— start Supplied data —
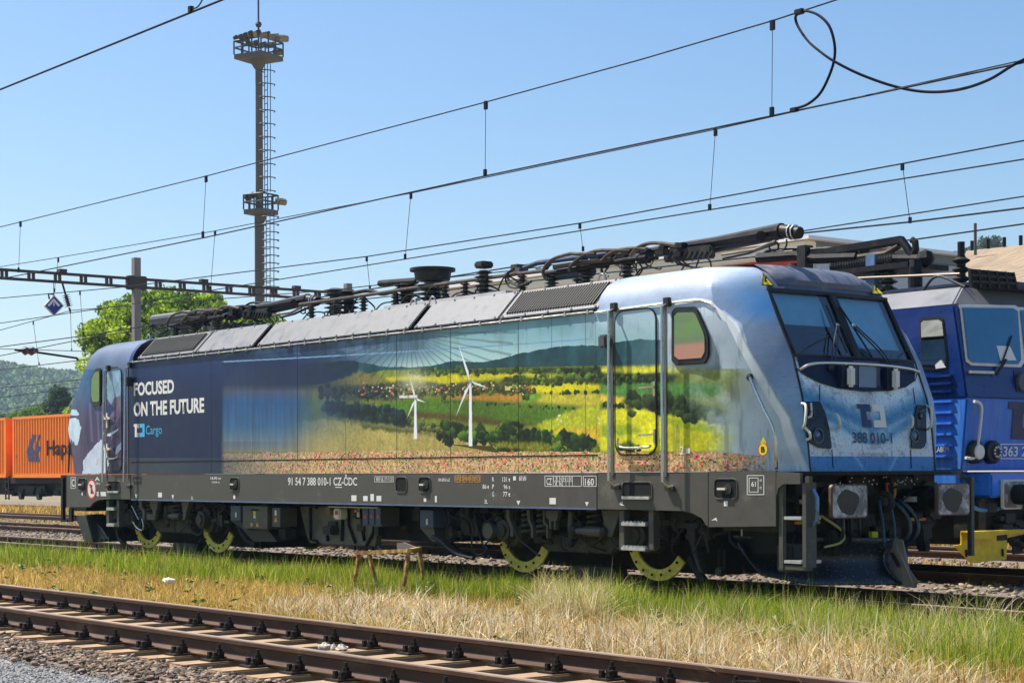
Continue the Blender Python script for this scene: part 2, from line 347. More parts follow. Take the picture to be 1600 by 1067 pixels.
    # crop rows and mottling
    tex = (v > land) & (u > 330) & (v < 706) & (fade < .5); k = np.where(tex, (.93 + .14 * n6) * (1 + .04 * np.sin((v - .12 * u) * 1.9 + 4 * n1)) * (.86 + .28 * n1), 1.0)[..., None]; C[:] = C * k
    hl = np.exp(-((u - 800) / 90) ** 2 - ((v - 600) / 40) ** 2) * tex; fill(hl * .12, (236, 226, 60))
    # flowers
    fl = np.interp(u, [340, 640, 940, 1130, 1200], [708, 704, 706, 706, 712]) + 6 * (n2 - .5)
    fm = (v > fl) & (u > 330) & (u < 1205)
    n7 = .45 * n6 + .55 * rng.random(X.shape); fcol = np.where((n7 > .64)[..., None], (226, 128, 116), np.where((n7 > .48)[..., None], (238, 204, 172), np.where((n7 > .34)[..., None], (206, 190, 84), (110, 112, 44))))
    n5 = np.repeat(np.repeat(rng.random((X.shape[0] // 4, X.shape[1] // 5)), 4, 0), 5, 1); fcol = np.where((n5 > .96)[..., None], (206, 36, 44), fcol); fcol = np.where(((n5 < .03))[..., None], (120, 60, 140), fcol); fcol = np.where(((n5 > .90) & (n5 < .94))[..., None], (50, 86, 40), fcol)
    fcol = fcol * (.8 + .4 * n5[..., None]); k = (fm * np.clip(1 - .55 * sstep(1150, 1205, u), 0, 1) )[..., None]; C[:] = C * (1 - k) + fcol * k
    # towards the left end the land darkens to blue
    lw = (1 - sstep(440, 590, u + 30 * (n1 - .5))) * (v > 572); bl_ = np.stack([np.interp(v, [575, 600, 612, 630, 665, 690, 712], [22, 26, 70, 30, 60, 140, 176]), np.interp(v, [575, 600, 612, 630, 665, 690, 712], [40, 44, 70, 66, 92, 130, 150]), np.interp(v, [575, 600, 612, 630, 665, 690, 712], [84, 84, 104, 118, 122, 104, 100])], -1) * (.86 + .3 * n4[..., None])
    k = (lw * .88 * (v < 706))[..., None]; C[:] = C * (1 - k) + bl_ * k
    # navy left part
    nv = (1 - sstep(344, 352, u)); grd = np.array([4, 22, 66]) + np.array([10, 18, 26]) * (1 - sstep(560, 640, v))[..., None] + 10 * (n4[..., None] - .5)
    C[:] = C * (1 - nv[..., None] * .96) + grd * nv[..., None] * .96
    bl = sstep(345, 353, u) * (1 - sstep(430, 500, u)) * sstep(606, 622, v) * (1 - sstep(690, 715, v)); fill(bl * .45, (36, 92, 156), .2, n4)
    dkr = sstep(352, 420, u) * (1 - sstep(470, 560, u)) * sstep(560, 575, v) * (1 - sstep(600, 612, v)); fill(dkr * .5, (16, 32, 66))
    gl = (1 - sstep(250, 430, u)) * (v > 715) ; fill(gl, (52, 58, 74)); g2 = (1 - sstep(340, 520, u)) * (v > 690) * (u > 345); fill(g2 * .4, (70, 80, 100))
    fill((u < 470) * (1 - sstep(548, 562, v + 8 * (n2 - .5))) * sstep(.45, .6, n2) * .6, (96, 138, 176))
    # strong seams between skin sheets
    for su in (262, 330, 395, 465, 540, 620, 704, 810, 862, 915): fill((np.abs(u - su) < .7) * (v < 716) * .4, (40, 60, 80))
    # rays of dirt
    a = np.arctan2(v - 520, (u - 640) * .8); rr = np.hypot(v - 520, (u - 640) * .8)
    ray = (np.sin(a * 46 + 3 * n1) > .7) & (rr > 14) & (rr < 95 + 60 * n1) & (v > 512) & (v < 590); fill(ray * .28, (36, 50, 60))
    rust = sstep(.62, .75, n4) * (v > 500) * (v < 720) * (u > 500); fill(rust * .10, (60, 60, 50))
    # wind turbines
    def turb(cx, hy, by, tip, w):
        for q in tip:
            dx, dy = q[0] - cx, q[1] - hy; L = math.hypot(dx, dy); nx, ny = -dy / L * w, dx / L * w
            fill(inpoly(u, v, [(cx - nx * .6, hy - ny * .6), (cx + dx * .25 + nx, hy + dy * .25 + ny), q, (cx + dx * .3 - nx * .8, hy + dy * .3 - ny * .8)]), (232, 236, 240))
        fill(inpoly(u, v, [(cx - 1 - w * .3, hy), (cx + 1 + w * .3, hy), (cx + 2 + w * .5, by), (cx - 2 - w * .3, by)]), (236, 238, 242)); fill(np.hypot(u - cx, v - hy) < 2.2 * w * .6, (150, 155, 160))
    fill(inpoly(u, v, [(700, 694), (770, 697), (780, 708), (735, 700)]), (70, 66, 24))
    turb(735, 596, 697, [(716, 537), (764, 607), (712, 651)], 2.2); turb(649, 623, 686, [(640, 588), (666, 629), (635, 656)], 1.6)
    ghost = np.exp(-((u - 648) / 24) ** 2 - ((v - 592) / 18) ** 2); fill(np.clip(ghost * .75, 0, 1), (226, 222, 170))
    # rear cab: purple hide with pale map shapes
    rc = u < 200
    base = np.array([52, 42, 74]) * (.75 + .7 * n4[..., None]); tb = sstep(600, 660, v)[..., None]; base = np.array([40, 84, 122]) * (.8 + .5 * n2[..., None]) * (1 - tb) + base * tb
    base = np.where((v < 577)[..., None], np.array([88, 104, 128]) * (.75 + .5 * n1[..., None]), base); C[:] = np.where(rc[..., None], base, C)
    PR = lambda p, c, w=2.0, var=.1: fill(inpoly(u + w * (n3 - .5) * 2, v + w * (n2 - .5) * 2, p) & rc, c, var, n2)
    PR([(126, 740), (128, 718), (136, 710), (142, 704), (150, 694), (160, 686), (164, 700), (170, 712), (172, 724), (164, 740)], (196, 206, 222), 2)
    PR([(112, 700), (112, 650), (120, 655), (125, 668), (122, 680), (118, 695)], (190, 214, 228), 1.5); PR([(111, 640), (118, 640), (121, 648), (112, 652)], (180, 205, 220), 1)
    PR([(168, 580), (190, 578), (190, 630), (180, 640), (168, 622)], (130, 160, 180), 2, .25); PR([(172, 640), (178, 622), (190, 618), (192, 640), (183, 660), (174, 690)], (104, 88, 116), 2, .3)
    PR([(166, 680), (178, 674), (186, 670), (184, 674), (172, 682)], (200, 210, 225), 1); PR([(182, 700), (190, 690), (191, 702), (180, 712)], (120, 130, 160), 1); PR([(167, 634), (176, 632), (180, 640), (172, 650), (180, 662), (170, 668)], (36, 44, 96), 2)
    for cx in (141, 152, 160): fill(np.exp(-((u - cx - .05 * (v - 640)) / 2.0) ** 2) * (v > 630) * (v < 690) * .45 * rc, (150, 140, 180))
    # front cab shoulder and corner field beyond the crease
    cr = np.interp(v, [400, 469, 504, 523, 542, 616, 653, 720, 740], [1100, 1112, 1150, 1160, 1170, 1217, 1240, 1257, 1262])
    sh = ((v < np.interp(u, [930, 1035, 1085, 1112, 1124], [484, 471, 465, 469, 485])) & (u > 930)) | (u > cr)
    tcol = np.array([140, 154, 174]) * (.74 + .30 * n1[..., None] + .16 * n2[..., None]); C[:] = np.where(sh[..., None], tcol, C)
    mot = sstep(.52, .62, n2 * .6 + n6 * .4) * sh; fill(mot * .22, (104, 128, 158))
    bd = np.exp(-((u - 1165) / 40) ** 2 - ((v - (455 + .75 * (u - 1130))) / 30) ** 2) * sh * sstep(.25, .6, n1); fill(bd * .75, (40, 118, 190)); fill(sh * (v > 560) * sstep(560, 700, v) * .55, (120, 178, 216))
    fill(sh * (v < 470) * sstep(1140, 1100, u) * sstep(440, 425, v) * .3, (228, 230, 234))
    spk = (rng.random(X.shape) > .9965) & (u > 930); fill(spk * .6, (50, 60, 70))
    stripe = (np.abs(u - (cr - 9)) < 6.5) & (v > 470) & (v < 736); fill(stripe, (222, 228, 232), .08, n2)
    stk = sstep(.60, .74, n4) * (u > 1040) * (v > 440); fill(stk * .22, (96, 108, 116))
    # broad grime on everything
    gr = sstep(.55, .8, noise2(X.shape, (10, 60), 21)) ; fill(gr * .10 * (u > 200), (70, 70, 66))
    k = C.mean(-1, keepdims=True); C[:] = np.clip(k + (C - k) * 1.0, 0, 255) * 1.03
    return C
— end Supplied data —
Task to carry out:
Reply with nothing but the number of lines in the data above that contain "part".

Final result:
2